Literatura: O código da venda

Os romances policiais contemporâneos
aposentam Sherlock
Holmes e entram na escola de Indiana Jones. Fáceis de ler e
campeões de bilheteria, eles se metem em algo escondido num
tempo remoto a ser decifrado

Por Flávio Aguiar, da Carta Maior


Tom Hanks pelas ruas de londres na pele de Robert Langdon

Paira no ar a ameaça de um crime. Não, prezada
leitora,
prezado leitor: desta vez não é mais um ataque do
PCC nem
outra chacina praticada por policiais. A vítima é
você. Sua existência está
ameaçada.
Você olha para o futuro e nada vê. Ou se percebe
num
caminho coberto pela neblina: o alcance de sua visão
não
vai longe. Essa perda de contato com o futuro também faz
você sentir uma ruptura com o passado. Não que
você
tenha esquecido quem é, onde nasceu, como cresceu, o que
estudou, o que trabalhou até aqui. Mas lembrar isso
não
significa mais nada, não garante nada. Numa palavra,
você
e os seus ficaram sós, e a qualquer momento podem cair no
vácuo, no abismo, sejam pobres, remediados ou até
mesmo
ricos. Não importa. Você se sente como um antigo
habitante
das cavernas nos tempos pré-históricos: obrigado
a ganhar
a vida a cada dia, sem compromisso com o passado, sem garantia de
futuro. Não, isso não é um pesadelo:
é a
percepção real do seu dia-a-dia.

Os anos de neoliberalismo, a pulverização de
direitos, de
expectativas de direitos, esboroaram sua
percepção do
tempo. Você vive enclausurado num presente
contínuo, numa
bolha-sem-saída, o tempo é a
repetição do
mesmo, todo o tempo o tempo todo. Tudo está perdido?
Não!

Pelo menos durante algumas horas, alguns dias, que podem se prolongar
se sua capacidade de leitura for calejada. Vêm aí

para salvá-lo – não da vida,
é claro, mas do
desânimo, talvez do pânico, os novos
heróis dos
romances policiais! À frente, os heróis do novo
mega-herói Dan Brown. E em primeiro lugar desfila, neste
cordão de salvadores da pátria – ops,
de você
– Robert Langdon, professor de simbologia da Universidade de
Harvard, nos Estados Unidos. Na adaptação para o
cinema
do livro O Código Da Vinci, ele foi vivido pelo
simpático
Tom Hanks – aliás, herói de um outro
filme
emblemático destes tempos neoliberais: O Náufrago.

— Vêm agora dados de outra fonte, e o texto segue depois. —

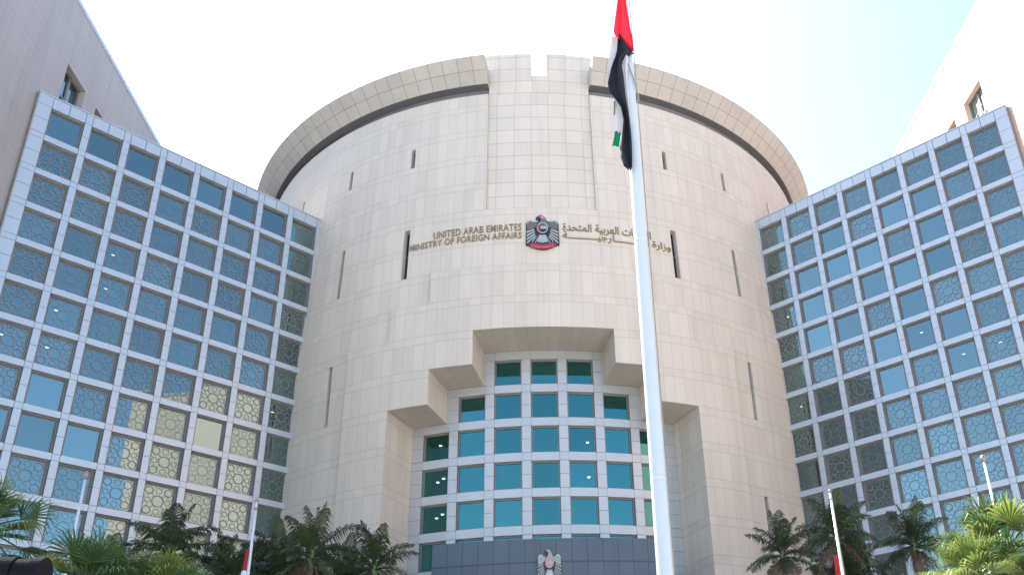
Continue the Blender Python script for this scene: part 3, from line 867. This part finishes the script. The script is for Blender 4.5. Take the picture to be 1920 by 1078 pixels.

Antes de mais nada, um lembrete: aparentemente, o livro de Dan Brown
“trouxe à luz” a versão
“esquecida” de um caso amoroso entre o Messias
cristão e Maria Madalena. Mas essa história ou
estória, como se queira, não é
novidade. Sua
versão primeira está num dos Evangelhos chamados
“apócrifos” – O Evangelho
Segundo Maria
Madalena – em que ela reproduz os ensinamentos de Cristo pela
ótica feminina. No Brasil, essa paixão da
Paixão
foi tema de um poema musicado de Catulo da Paixão Cearense
(autor de Luar do Sertão), A Dor da Paixão, que
terminava
cantando que a dor maior do crucificado não era a de
não
poder salvar a humanidade “da eterna atrocidade do
sofrer”,
mas sim “a crucial pena / de sentir por Madalena / o
coração desfalecer”.

Mas quem é, afinal, esse nosso
“herói”
pós-moderno? É um professor
universitário,
sofisticado, conhecedor dos signos do tempo. Ele decifra pergaminhos
perdidos, mensagens cifradas há séculos,
previsões
sobre o futuro enigmático. Em suma, ele restaura a
sensação do tempo, de algum tempo, seja ele qual
for.

O velho detetive Sherlock Holmes, ainda o mais famoso do mundo,
decifrava os crimes porque conhecia o mapa territorial e social de sua
nevoenta Londres: por uma mancha de barro num sapato ele sabia por onde
o suspeito (ou a vítima) tinha andado e o que tinha
aprontado.
Os tempos neoliberais borraram este mapa social, transformando sua
percepção numa mixórdia mais confusa
do que o
trânsito em São Paulo às seis da tarde.